Exactly as given, write out the lines from the one containing "CONC2=mat('concrete_dark',(.23,.225,.215),streak=.3,var=.25)" through the end of the listing, with both ends included and nothing else.

- **Dataset excerpt**:
------------------------------------------------------------------------

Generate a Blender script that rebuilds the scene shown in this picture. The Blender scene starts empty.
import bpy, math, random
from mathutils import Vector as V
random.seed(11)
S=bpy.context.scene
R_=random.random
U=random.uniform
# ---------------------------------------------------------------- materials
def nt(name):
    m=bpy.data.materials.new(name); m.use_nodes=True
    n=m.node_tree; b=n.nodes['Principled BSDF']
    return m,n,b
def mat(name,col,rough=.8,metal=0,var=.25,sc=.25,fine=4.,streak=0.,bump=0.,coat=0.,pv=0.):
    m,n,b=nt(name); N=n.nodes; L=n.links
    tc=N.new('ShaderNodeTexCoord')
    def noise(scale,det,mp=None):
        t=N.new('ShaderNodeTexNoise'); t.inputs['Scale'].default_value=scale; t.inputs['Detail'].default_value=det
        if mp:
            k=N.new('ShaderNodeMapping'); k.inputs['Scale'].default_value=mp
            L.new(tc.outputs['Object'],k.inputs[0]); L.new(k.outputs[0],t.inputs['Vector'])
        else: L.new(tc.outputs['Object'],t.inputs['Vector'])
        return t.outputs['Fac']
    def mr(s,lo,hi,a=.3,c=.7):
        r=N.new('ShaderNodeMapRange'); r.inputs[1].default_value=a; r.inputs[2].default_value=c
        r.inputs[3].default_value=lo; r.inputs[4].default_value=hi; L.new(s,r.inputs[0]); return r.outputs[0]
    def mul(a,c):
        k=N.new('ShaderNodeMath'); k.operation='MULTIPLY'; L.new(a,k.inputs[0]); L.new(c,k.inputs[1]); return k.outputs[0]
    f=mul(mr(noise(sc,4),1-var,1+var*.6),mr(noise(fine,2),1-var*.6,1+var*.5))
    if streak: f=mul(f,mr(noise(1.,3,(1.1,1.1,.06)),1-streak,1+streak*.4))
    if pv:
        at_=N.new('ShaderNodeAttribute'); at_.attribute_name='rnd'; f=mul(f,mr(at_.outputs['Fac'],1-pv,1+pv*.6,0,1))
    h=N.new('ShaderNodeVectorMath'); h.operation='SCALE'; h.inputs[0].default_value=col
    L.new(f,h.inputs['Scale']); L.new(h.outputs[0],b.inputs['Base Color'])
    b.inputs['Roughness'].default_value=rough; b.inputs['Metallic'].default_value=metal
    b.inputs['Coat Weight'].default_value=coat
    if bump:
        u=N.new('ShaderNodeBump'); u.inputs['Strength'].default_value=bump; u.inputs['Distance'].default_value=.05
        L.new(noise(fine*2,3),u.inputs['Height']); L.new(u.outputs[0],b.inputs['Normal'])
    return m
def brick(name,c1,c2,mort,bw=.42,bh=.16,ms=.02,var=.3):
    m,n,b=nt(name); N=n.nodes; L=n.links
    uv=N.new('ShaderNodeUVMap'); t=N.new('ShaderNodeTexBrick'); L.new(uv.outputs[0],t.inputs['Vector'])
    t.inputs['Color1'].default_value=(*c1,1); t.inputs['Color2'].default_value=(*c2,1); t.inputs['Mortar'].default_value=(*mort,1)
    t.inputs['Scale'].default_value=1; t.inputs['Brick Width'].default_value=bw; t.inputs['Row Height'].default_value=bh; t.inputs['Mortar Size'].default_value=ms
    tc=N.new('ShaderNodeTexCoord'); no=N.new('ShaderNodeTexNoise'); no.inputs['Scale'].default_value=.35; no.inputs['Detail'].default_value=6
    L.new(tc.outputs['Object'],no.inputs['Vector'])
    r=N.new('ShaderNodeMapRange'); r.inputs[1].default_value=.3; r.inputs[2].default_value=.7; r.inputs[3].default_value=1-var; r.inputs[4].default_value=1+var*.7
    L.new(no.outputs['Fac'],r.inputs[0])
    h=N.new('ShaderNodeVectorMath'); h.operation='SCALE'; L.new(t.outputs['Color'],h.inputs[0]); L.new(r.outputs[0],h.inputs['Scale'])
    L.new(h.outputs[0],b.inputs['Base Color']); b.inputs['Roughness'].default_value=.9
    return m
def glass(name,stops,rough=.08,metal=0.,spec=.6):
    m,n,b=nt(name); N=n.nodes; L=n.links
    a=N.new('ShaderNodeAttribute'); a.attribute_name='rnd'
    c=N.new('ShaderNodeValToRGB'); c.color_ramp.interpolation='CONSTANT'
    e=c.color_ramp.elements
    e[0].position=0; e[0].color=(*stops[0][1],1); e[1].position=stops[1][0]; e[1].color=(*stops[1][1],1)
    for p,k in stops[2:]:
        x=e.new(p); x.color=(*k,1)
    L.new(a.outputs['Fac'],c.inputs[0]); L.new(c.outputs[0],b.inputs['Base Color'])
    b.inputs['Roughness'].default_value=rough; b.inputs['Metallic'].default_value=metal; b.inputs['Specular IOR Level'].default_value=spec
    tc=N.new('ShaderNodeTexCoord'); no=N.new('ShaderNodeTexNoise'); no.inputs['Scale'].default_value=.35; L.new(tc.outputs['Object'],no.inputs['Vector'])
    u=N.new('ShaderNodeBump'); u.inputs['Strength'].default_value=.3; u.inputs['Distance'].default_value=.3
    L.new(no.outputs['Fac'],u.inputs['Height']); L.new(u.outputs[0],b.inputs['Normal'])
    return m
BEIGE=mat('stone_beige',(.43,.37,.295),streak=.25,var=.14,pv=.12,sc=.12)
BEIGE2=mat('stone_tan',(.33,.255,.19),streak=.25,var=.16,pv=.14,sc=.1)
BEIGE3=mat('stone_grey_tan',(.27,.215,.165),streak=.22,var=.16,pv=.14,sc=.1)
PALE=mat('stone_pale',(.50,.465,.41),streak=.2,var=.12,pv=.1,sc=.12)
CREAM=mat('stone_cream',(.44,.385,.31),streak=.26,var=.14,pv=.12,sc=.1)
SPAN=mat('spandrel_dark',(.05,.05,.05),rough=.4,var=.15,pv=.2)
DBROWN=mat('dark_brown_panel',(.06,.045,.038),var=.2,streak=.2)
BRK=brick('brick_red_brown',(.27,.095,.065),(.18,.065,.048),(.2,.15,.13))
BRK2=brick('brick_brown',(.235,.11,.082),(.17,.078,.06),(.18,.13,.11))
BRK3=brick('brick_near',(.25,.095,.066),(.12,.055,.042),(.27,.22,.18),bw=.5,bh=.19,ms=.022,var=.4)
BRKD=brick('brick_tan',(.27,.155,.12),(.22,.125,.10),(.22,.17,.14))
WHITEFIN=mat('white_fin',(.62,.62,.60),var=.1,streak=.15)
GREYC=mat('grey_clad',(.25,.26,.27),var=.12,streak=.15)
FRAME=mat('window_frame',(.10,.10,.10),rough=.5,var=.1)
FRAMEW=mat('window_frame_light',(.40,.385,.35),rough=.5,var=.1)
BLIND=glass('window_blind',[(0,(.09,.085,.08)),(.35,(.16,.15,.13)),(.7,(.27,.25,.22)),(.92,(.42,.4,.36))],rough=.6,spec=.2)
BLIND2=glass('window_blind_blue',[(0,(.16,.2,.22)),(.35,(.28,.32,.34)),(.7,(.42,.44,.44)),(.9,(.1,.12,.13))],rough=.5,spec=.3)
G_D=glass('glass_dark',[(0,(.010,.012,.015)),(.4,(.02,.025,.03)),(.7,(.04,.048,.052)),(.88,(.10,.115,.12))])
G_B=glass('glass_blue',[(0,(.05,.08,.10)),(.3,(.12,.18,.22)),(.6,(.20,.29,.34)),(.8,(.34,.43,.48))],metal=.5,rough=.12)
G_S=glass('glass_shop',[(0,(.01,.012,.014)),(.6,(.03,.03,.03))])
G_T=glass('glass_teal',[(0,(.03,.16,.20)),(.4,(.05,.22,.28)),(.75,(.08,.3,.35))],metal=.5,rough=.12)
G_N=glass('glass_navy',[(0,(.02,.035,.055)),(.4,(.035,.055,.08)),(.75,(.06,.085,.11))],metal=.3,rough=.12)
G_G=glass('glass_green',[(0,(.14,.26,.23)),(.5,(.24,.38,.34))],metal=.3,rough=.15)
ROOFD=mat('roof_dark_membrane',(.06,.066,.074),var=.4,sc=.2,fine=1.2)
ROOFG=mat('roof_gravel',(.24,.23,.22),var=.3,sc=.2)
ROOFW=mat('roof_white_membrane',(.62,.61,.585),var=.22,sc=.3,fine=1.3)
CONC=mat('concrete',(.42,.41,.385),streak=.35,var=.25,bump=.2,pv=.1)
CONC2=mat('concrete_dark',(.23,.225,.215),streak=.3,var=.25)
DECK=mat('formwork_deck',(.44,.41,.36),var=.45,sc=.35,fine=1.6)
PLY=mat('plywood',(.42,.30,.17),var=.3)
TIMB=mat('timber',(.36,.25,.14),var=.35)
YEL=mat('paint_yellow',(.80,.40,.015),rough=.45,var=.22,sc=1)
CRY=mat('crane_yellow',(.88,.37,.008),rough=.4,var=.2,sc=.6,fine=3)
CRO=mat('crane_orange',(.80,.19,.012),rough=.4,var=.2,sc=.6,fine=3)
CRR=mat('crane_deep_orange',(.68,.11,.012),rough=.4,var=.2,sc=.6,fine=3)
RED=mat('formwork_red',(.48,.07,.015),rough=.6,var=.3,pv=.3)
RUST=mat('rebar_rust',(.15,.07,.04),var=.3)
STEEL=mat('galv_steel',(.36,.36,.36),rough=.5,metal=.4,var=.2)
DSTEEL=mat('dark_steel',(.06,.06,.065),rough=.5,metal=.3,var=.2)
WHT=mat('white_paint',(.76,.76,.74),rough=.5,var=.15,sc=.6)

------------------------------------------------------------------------

- **Solved exercise**:
CONC2=mat('concrete_dark',(.23,.225,.215),streak=.3,var=.25)
DECK=mat('formwork_deck',(.44,.41,.36),var=.45,sc=.35,fine=1.6)
PLY=mat('plywood',(.42,.30,.17),var=.3)
TIMB=mat('timber',(.36,.25,.14),var=.35)
YEL=mat('paint_yellow',(.80,.40,.015),rough=.45,var=.22,sc=1)
CRY=mat('crane_yellow',(.88,.37,.008),rough=.4,var=.2,sc=.6,fine=3)
CRO=mat('crane_orange',(.80,.19,.012),rough=.4,var=.2,sc=.6,fine=3)
CRR=mat('crane_deep_orange',(.68,.11,.012),rough=.4,var=.2,sc=.6,fine=3)
RED=mat('formwork_red',(.48,.07,.015),rough=.6,var=.3,pv=.3)
RUST=mat('rebar_rust',(.15,.07,.04),var=.3)
STEEL=mat('galv_steel',(.36,.36,.36),rough=.5,metal=.4,var=.2)
DSTEEL=mat('dark_steel',(.06,.06,.065),rough=.5,metal=.3,var=.2)
WHT=mat('white_paint',(.76,.76,.74),rough=.5,var=.15,sc=.6)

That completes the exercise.